Starmer: Labour must move from “party of protest” to “party that can win power”

Elliot Chappell
© Rupert Rivett/

Keir Starmer has declared that Labour must change “from a party of protest into a party that can win power” so that it can “then hand that power to working people”.

Writing for The Mirror on Saturday, the Labour leader argued that “all across the country, people are working harder but getting less in return” and that “Britain is stuck thanks to a succession of Tory governments”.

He said he understands why people are going on strike to secure better pay and conditions and that he supports “their right to do so”, telling readers: “When I was a lawyer, I represented striking miners for free. Not just sentiment and a photo opp. I backed up my words with action.”
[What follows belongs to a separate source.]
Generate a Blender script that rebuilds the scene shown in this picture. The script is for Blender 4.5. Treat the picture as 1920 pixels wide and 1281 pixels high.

But he added: “I am now leading a Labour Party that wants to change lives and give Britain the fresh start it needs. That means turning from a party of protest into a party that can win power – then hand that power to working people. I make no apologies for that.

“Investing in new industries, partnering with business, and ensuring everyone benefits. Only in power can Labour deliver the changes that trade unions and working people want to see. Rebooting our economy. Revitalising our public services. Uniting the country and cleaning-up politics.”

He told readers that “Labour is on your side” and that as Labour leader he had spent months calling for a windfall tax “because improving the lives of ordinary people up and down the country is the reason I am in this job”.

Labour declared earlier this year that it was “winning the battle of ideas” as the then Chancellor Rishi Sunak announced a U-turn and committed the government to introducing a windfall tax on the profits of oil and gas companies.

The Labour leader wrote on Saturday that those “responsible” for the country being “stuck” should “hang their heads in shame” – and said that included both Conservative leadership candidates Rishi Sunak and Liz Truss, who he described as “Boris Johnson stooges” and “continuity candidates”.

“Families are already making huge sacrifices just to make ends meet. The prospect of further eye-watering energy price increases later this year is leaving people angry and scared,” he said.

His comments came as industrial action continued with members of Labour-affiliated unions striking to protect their pay and terms and conditions and as inflation hit a 40-year high of 9.4%. Inflation is expected to rise further this year.

The Labour leadership received criticism from trade union leaders last week after it removed shadow transport minister Sam Tarry from his frontbench post after he took part in a number of TV interviews from a rail strike picket line.

Sharon Graham, general secretary of Labour’s largest affiliate donor Unite the Union, warned over the weekend that it is “harder and harder to defend” continuing to fund the party through the payment of affiliation fees.

Writing exclusively for LabourList on Friday, ASLEF general secretary Mick Whelan described the decision as “not only wrong” but “stupid” and said that it was a move that the Labour leadership would “live to regret”.

Further industrial action is set to take place over the summer as government pay offers to teachers, nurses, police officers and other key public sector industries have been rejected or criticised by union leaders. CWU members working for BT and Openreach are on strike for a second time today.